The brake bolt holds the brake arms against a flange on the brake bolt, and the flange holds the brake on the bicycle. In principle, the flange can be a separate piece of material from the brake bolt. Some low-cost brakes are built that way.

However, the brake bolt is highly stressed and flexes under load. Thus, brake bolt can fail if it is used hard and has not been designed for the applied loads. One note is the brake bolt should have radiused curves where the bolt swells to make the flange, in order to avoid stress raisers. Raidused curves are not shown but would be used where the four dotted circles appear. Using a separate bolt and flange does not prevent bolt flexing but does make it hard to avoid stress raisers.

[flange-shoulder.jpg]

The brake arms press on the top front of the flange. For the 100kgf/1g/Campagnolo Record brake example used above, the brake arms push on the flange with a force of about 245kgf. That force is countered by tension in the brake bolt. There is also bending around the base of the brake bolt, about 2.9 m-kgf in the above example. Thus, the bolt is under both bending and tension, hence the need for a gradual radius.

A similar consideration applies to the back side of the flange. When the brake is applied, the preload is reduced on the lower part of the flange and the load is increased on the upper part. The brake bolt must be tight enough in the bicycle frame or fork that the reduced preload on the flange does not go to zero, otherwise the bolt tension must rise to support the load, which can overload the bolt.
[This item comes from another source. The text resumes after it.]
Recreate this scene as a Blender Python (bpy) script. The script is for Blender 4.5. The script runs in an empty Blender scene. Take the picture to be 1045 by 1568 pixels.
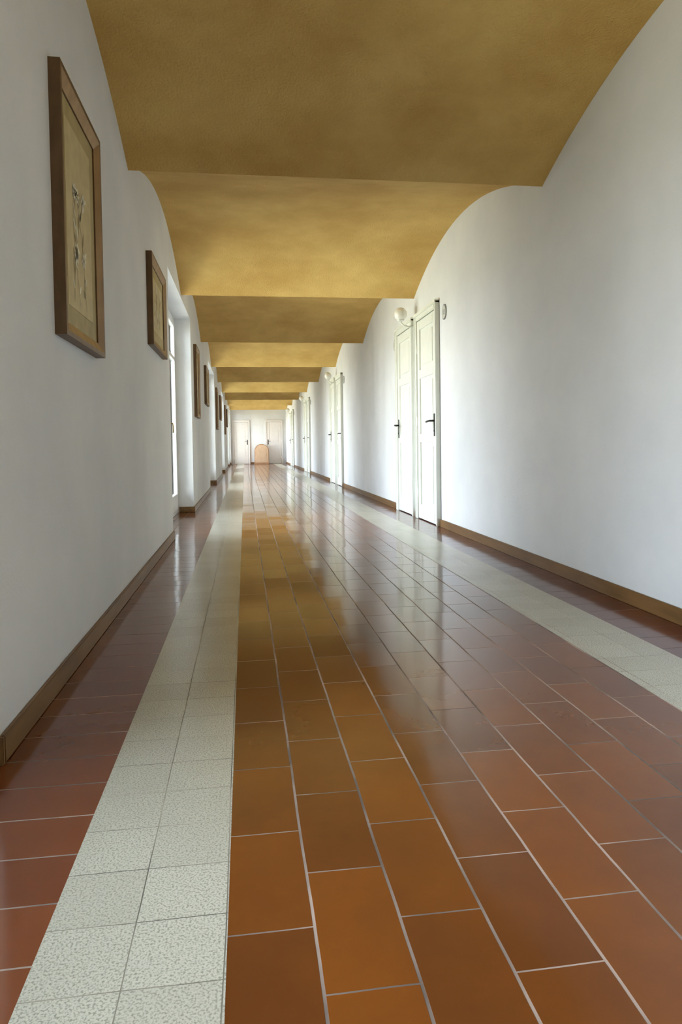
import bpy, bmesh, math, random
from mathutils import Vector, Matrix
random.seed(4)
S=0.9                     # metres per layout unit (camera height = 1 unit)
XL,XR=-0.7924,2.331       # inner wall faces
H,RISE=2.987,0.458        # crease height, vault rise
D,SP,E=5.179,4.127,39.6   # first crease, bay length, end wall
YB=-5.0
A1,A2,A3,A4=-0.428,-0.054,1.585,1.966
C=0.1821
scn=bpy.context.scene
col=scn.collection
scn.view_settings.view_transform='Standard'

# ---------------------------------------------------------------- materials
def newmat(name):
    m=bpy.data.materials.new(name); m.use_nodes=True
    nt=m.node_tree; b=nt.nodes['Principled BSDF']
    return m,nt,b
def N(nt,t,**kw):
    n=nt.nodes.new(t)
    for k,v in kw.items():
        if k in n.inputs: n.inputs[k].default_value=v
        else: setattr(n,k,v)
    return n
def ramp(nt,fac,c1,c2,p1=0.0,p2=1.0):
    r=nt.nodes.new('ShaderNodeValToRGB')
    r.color_ramp.elements[0].position=p1; r.color_ramp.elements[1].position=p2
    r.color_ramp.elements[0].color=(*c1,1); r.color_ramp.elements[1].color=(*c2,1)
    nt.links.new(fac,r.inputs[0]); return r.outputs[0]
def plain(name,c,rough=0.5,metal=0.0,noise=0.08,scale=8,bump=0.0):
    m,nt,b=newmat(name)
    tc=N(nt,'ShaderNodeTexCoord'); n=N(nt,'ShaderNodeTexNoise',Scale=scale,Detail=4.0)
    nt.links.new(tc.outputs['Object'],n.inputs['Vector'])
    o=ramp(nt,n.outputs['Fac'],[x*(1-noise) for x in c],[min(1,x*(1+noise)) for x in c],.3,.7)
    nt.links.new(o,b.inputs['Base Color'])
    b.inputs['Roughness'].default_value=rough; b.inputs['Metallic'].default_value=metal
    if bump:
        bp=N(nt,'ShaderNodeBump',Strength=bump,Distance=0.01)
        nt.links.new(n.outputs['Fac'],bp.inputs['Height']); nt.links.new(bp.outputs[0],b.inputs['Normal'])
    return m
def wood(name,c1,c2,rough=0.4,scale=(6,6,60)):
    m,nt,b=newmat(name)
    tc=N(nt,'ShaderNodeTexCoord'); mp=N(nt,'ShaderNodeMapping'); mp.inputs['Scale'].default_value=scale
    n=N(nt,'ShaderNodeTexNoise',Scale=1.0,Detail=6.0)
    nt.links.new(tc.outputs['Object'],mp.inputs[0]); nt.links.new(mp.outputs[0],n.inputs['Vector'])
    nt.links.new(ramp(nt,n.outputs['Fac'],c1,c2,.3,.7),b.inputs['Base Color'])
    b.inputs['Roughness'].default_value=rough
    return m
def plaster(name,c1,c2,scale,bump,wav=0.0,rough=0.85):
    m,nt,b=newmat(name)
    tc=N(nt,'ShaderNodeTexCoord')
    n=N(nt,'ShaderNodeTexNoise',Scale=scale,Detail=8.0,Roughness=0.6)
    f=N(nt,'ShaderNodeTexNoise',Scale=70.0,Detail=4.0)
    nt.links.new(tc.outputs['Object'],n.inputs['Vector']); nt.links.new(tc.outputs['Object'],f.inputs['Vector'])
    nt.links.new(ramp(nt,n.outputs['Fac'],c1,c2,.35,.68),b.inputs['Base Color'])
    b.inputs['Roughness'].default_value=rough
    bp=N(nt,'ShaderNodeBump',Strength=bump,Distance=0.004)
    nt.links.new(f.outputs['Fac'],bp.inputs['Height'])
    last=bp
    if wav:
        mp=N(nt,'ShaderNodeMapping'); mp.inputs['Scale'].default_value=(1,1.3,.25)
        w=N(nt,'ShaderNodeTexNoise',Scale=1.0,Detail=1.0)
        nt.links.new(tc.outputs['Object'],mp.inputs[0]); nt.links.new(mp.outputs[0],w.inputs['Vector'])
        b2=N(nt,'ShaderNodeBump',Strength=1.0,Distance=wav)
        nt.links.new(w.outputs['Fac'],b2.inputs['Height']); nt.links.new(bp.outputs[0],b2.inputs['Normal']); last=b2
    nt.links.new(last.outputs[0],b.inputs['Normal'])
    return m
def tile(name,c1,c2,grout,bw,rh,offset,loc,mortar,rough=0.16,speckle=None,bump=0.35,kx=1.0,tilt=.014):
    """bricks: texture U runs along the corridor (world Y), V across (world X)"""
    m,nt,b=newmat(name)
    tc=N(nt,'ShaderNodeTexCoord'); sx=N(nt,'ShaderNodeSeparateXYZ'); cb=N(nt,'ShaderNodeCombineXYZ')
    ax=N(nt,'ShaderNodeMath',operation='SUBTRACT'); ax.inputs[1].default_value=loc[0]*S
    ay=N(nt,'ShaderNodeMath',operation='SUBTRACT'); ay.inputs[1].default_value=loc[1]*S
    L=nt.links.new
    L(tc.outputs['Object'],sx.inputs[0]); L(sx.outputs['X'],ax.inputs[0]); L(sx.outputs['Y'],ay.inputs[0])
    L(ay.outputs[0],cb.inputs['X']); L(ax.outputs[0],cb.inputs['Y'])
    # slight irregularity of the joints
    wn=N(nt,'ShaderNodeTexNoise',Scale=3.0,Detail=2.0); L(tc.outputs['Object'],wn.inputs['Vector'])
    ws=N(nt,'ShaderNodeVectorMath',operation='MULTIPLY_ADD'); L(wn.outputs['Color'],ws.inputs[0]); ws.inputs[1].default_value=(.008,.008,0); L(cb.outputs[0],ws.inputs[2])
    sc=N(nt,'ShaderNodeVectorMath',operation='MULTIPLY'); L(ws.outputs[0],sc.inputs[0]); sc.inputs[1].default_value=(kx,1,1)
    br=N(nt,'ShaderNodeTexBrick'); br.offset=offset; br.offset_frequency=2; br.squash=1
    for k,v in {'Scale':1.0,'Mortar Size':mortar,'Mortar Smooth':0.3,'Bias':0.0,'Brick Width':bw*S*kx,'Row Height':rh*S}.items(): br.inputs[k].default_value=v
    br.inputs['Color1'].default_value=(0,0,0,1); br.inputs['Color2'].default_value=(1,1,1,1); br.inputs['Mortar'].default_value=(.5,.5,.5,1)
    L(sc.outputs[0],br.inputs['Vector'])
    n=N(nt,'ShaderNodeTexNoise',Scale=2.5,Detail=8.0,Roughness=.6); L(tc.outputs['Object'],n.inputs['Vector'])
    mx=N(nt,'ShaderNodeMix',data_type='FLOAT'); mx.inputs[0].default_value=0.68
    bwn=N(nt,'ShaderNodeRGBToBW'); L(br.outputs['Color'],bwn.inputs[0])
    L(bwn.outputs[0],mx.inputs[2]); L(n.outputs['Fac'],mx.inputs[3])
    cc=ramp(nt,mx.outputs[0],c1,c2,.2,.8)
    if speckle:
        v=N(nt,'ShaderNodeTexNoise',Scale=230.0,Detail=2.0); L(tc.outputs['Object'],v.inputs['Vector'])
        sp=ramp(nt,v.outputs['Fac'],(0,0,0),(1,1,1),.46,.66)
        m2=N(nt,'ShaderNodeMix',data_type='RGBA'); L(sp,m2.inputs[0]); L(cc,m2.inputs[6]); m2.inputs[7].default_value=(*speckle,1); cc=m2.outputs[2]
    g=N(nt,'ShaderNodeTexNoise',Scale=2.2,Detail=5.0); L(tc.outputs['Object'],g.inputs['Vector'])
    gc=ramp(nt,g.outputs['Fac'],[x*.3 for x in grout],grout,.42,.60)
    m3=N(nt,'ShaderNodeMix',data_type='RGBA'); L(br.outputs['Fac'],m3.inputs[0]); L(cc,m3.inputs[6]); L(gc,m3.inputs[7])
    L(m3.outputs[2],b.inputs['Base Color'])
    rr=N(nt,'ShaderNodeMapRange'); rr.inputs['To Min'].default_value=rough; rr.inputs['To Max'].default_value=.7
    n2=N(nt,'ShaderNodeTexNoise',Scale=4.0,Detail=3.0); L(tc.outputs['Object'],n2.inputs['Vector'])
    ad=N(nt,'ShaderNodeMath',operation='MULTIPLY_ADD'); L(n2.outputs['Fac'],ad.inputs[0]); ad.inputs[1].default_value=.08; L(br.outputs['Fac'],ad.inputs[2])
    L(ad.outputs[0],rr.inputs['Value']); L(rr.outputs[0],b.inputs['Roughness'])
    b.inputs['IOR'].default_value=1.55
    inv=N(nt,'ShaderNodeMath',operation='SUBTRACT'); inv.inputs[0].default_value=1; L(br.outputs['Fac'],inv.inputs[1])
    b1=N(nt,'ShaderNodeBump',Strength=bump,Distance=0.003); L(inv.outputs[0],b1.inputs['Height'])
    n3=N(nt,'ShaderNodeTexNoise',Scale=7.0,Detail=0.0); L(tc.outputs['Object'],n3.inputs['Vector'])
    b2=N(nt,'ShaderNodeBump',Strength=.2,Distance=0.0015); L(n3.outputs['Fac'],b2.inputs['Height']); L(b1.outputs[0],b2.inputs['Normal'])
    # every tile is laid at its own very slight tilt
    wh=N(nt,'ShaderNodeTexWhiteNoise',noise_dimensions='3D'); L(br.outputs['Color'],wh.inputs['Vector'])
    v1=N(nt,'ShaderNodeVectorMath',operation='MULTIPLY_ADD'); L(wh.outputs['Color'],v1.inputs[0]); v1.inputs[1].default_value=(tilt,tilt,0); v1.inputs[2].default_value=(-tilt/2,-tilt/2,0)
    v2=N(nt,'ShaderNodeVectorMath',operation='ADD'); L(b2.outputs[0],v2.inputs[0]); L(v1.outputs[0],v2.inputs[1])
    v3=N(nt,'ShaderNodeVectorMath',operation='NORMALIZE'); L(v2.outputs[0],v3.inputs[0])
    L(v3.outputs[0],b.inputs['Normal'])
    return m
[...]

The back of the flange is only about 7.2mm radius, while the front is about 8.5. The decreased flange radius allows the flange to clear headset bearing cups on most forks, but the reduction in size proportionately increases the brake bolt preload which is needed to keep the flange from lifting.

Front vs. Rear Brakes

The discussion so far has focused on front brakes. The rear is similar but is not the same because the arms are pressed towards the flange, whereas on the front, the arms are pulled away from the flange.

The differences between front and rear become important if we try to, say, reduce the bolt torque by using an offset pivot. Note that this is not a classic ``drop bolt'': a ``drop bolt'' moves the whole brake down, while a changed pivot location leaves the shoulder locations unchanged.

An offset pivot puts the nuts more in line with the bearing forces and thus reduces the lever arm b and the bending moment on the bolt.

[flange-offset-front.jpg]

If the same brake is used on the rear, however, the bearing forces are reversed, and so the same modified brake on the rear increases the effective lever arm and thus increases the bending moment on the bolt.

[flange-offset-back.jpg]

A small loss in rear brake strength and durability to improve the front brake's strength and durability may be acceptable in many cases: rear brakes typically generate much lower forces. However, in tandem applications the rear brake may generate just as high braking forces and may be used more often than the front brake. However, building different front and rear brakes causes manufacturing and repair part stocking problems and also could endanger the rider if the front and rear brakes are mistakenly interchanged.